Task details
Begin at the first line of the data and copy each line through the one containing "return (f(c[0]), f(c[1]), f(c[2]), 1.0)", that line included, with no pictures.

Data excerpt
===
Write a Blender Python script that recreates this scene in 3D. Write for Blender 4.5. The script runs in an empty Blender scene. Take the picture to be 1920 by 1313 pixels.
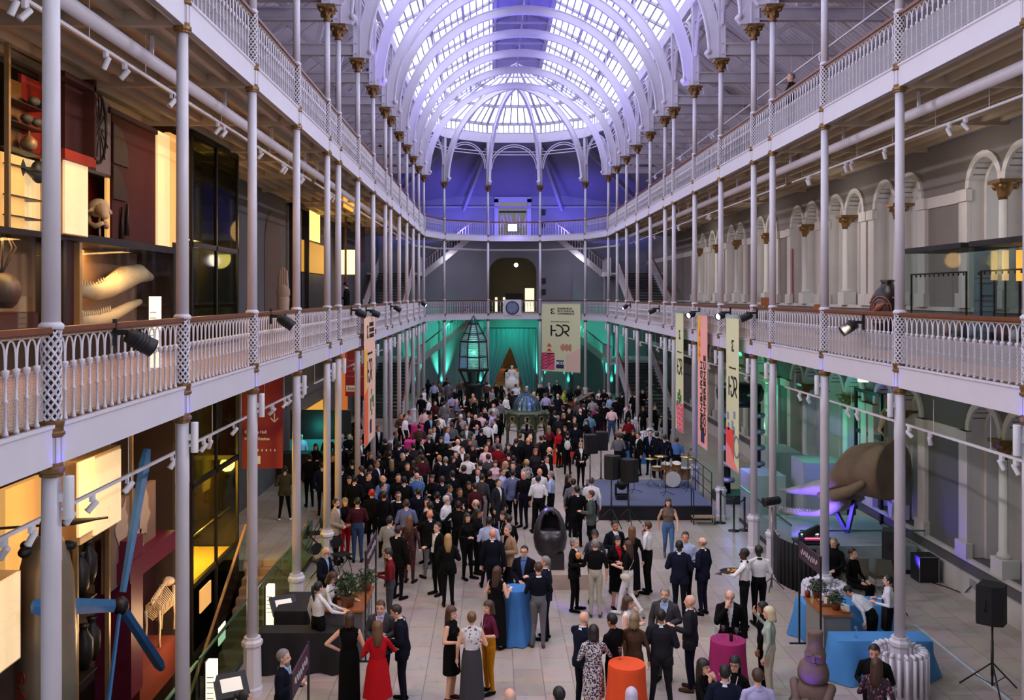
import bpy, bmesh, math, random
from mathutils import Vector, Matrix
RND = random.Random(11)
SC = bpy.context.scene
COL = SC.collection
pi = math.pi
CAMX, CAMZ, FP, VX, VY = -1.5, 7.15, 1750.0, 923.0, 554.0

def PY(px, py, Y):            # pixel -> point at depth Y
    return Vector((CAMX + (px - VX) * Y / FP, Y, CAMZ - (py - VY) * Y / FP))
def PZ(px, py, z=0.0):        # pixel -> point on the level z
    return PY(px, py, (CAMZ - z) * FP / (py - VY))
def PX(px, py, X):            # pixel -> point on the plane x = X
    return PY(px, py, (X - CAMX) * FP / (px - VX))

def lin(c):
    def f(v):
        v = v / 255.0
        return v / 12.92 if v <= 0.04045 else ((v + 0.055) / 1.055) ** 2.4
    return (f(c[0]), f(c[1]), f(c[2]), 1.0)

MATS = {}
def mat(name, rgb, rough=0.6, metal=0.0, var=0.06, scale=6.0, emit=None, es=1.0, bump=0.0, sheen=0.0):
    if name in MATS: return MATS[name]
    m = bpy.data.materials.new(name); m.use_nodes = True
    nt = m.node_tree; b = nt.nodes['Principled BSDF']
    c = lin(rgb)
    b.inputs['Roughness'].default_value = rough
    b.inputs['Metallic'].default_value = metal
    if var > 0:
        tc = nt.nodes.new('ShaderNodeTexCoord'); n = nt.nodes.new('ShaderNodeTexNoise')
        n.inputs['Scale'].default_value = scale; n.inputs['Detail'].default_value = 2
        nt.links.new(tc.outputs['Object'], n.inputs['Vector'])
        mx = nt.nodes.new('ShaderNodeMix'); mx.data_type = 'RGBA'
        mx.inputs['A'].default_value = tuple(max(0, v * (1 - var * 1.6)) for v in c[:3]) + (1,)
        mx.inputs['B'].default_value = tuple(min(1, v * (1 + var * 1.6)) for v in c[:3]) + (1,)
        nt.links.new(n.outputs['Fac'], mx.inputs['Factor'])
        nt.links.new(mx.outputs['Result'], b.inputs['Base Color'])
        if bump > 0:
            bp = nt.nodes.new('ShaderNodeBump'); bp.inputs['Strength'].default_value = bump
            nt.links.new(n.outputs['Fac'], bp.inputs['Height']); nt.links.new(bp.outputs['Normal'], b.inputs['Normal'])
    else:
        b.inputs['Base Color'].default_value = c
    if emit is not None:
        b.inputs['Emission Color'].default_value = lin(emit); b.inputs['Emission Strength'].default_value = es
    MATS[name] = m
    return m

def glassmat(name, rgb, alpha=0.85, rough=0.05, gloss=0.12):
    """thin pane: mostly see-through, tinted, with a faint reflection"""
    if name in MATS: return MATS[name]
    m = bpy.data.materials.new(name); m.use_nodes = True
    nt = m.node_tree; nt.nodes.clear()
    o = nt.nodes.new('ShaderNodeOutputMaterial'); t = nt.nodes.new('ShaderNodeBsdfTransparent')
    g = nt.nodes.new('ShaderNodeBsdfGlossy'); x = nt.nodes.new('ShaderNodeMixShader')
    t.inputs['Color'].default_value = tuple(v * alpha for v in lin(rgb)[:3]) + (1,)
    g.inputs['Roughness'].default_value = rough; x.inputs['Fac'].default_value = gloss
    nt.links.new(t.outputs[0], x.inputs[1]); nt.links.new(g.outputs[0], x.inputs[2]); nt.links.new(x.outputs[0], o.inputs[0])
    MATS[name] = m
    return m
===
Correct result
Write a Blender Python script that recreates this scene in 3D. Write for Blender 4.5. The script runs in an empty Blender scene. Take the picture to be 1920 by 1313 pixels.
import bpy, bmesh, math, random
from mathutils import Vector, Matrix
RND = random.Random(11)
SC = bpy.context.scene
COL = SC.collection
pi = math.pi
CAMX, CAMZ, FP, VX, VY = -1.5, 7.15, 1750.0, 923.0, 554.0

def PY(px, py, Y):            # pixel -> point at depth Y
    return Vector((CAMX + (px - VX) * Y / FP, Y, CAMZ - (py - VY) * Y / FP))
def PZ(px, py, z=0.0):        # pixel -> point on the level z
    return PY(px, py, (CAMZ - z) * FP / (py - VY))
def PX(px, py, X):            # pixel -> point on the plane x = X
    return PY(px, py, (X - CAMX) * FP / (px - VX))

def lin(c):
    def f(v):
        v = v / 255.0
        return v / 12.92 if v <= 0.04045 else ((v + 0.055) / 1.055) ** 2.4
    return (f(c[0]), f(c[1]), f(c[2]), 1.0)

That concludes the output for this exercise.